Es verdad que el derecho afirma que nadie está obligado a acusarse a sí mismo, pero también es cierto que aceptar las consecuencias de los propios actos es un signo de madurez, una sociedad formada por inocentes crónicos es una sociedad infantil que no merece confianza ni es digna de asumir responsabilidades; si quienes conforman la clase política son personas infantiles e inmaduras ¿qué clase de país podemos tener?
Que las declaraciones, videos de unos y otros, señalamientos y acusaciones se filtren a los medios es parte del misterio, pero sobre todo, evidencia de que en las mazmorras del Poder Judicial, las cosas siguen sin cambiar, ¿o será que incurrir en esta clase de filtraciones o no es delito o si lo es no se sanciona?
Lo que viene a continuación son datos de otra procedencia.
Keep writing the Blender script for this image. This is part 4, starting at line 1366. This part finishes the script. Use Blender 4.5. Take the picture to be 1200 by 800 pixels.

Una gran parte de la sociedad mexicana sabe que la transformación del país no es algo en lo que se deba creer como se cree en una doctrina religiosa, sino algo que se debe hacer y demostrar con evidencias, porque la corrupción no se abate con series televisivas de policías y ladrones, sino con reformas muy concretas de las leyes, por ejemplo, que los delitos de corrupción no prescriban, que los errores procesales no permitan la liberación de delincuentes, sino la sanción inmediata a quienes levantan mal los procesos,
que a los gobernantes se les prohíba promoverse, pagando con nuestros impuestos tiempo aire en los medios de comunicación, que la mayor y principal sanción a los políticos corruptos, consista en la devolución de lo robado con los intereses que correspondan, estas reformas sí que nos hablarían ya en serio de una genuina transformación, más allá de escándalos tanto más fugaces cuanto más impactantes e inútiles, habida cuenta de que antes de lo que uno se imagina, aún los personajes más demonizados, acaban siendo liberados para que disfruten de lo mucho que se robaron, y todos felices.
Entre ingenuos o tontos seríamos los ciudadanos que nos creyéramos cuanto vemos, leemos u oímos sin someterlo todo a comprobación y análisis, con base a una duda no obsesiva sino pedagógica, tarea que compete a todos pero que, como tantas cosas, hemos descuidado permanentemente.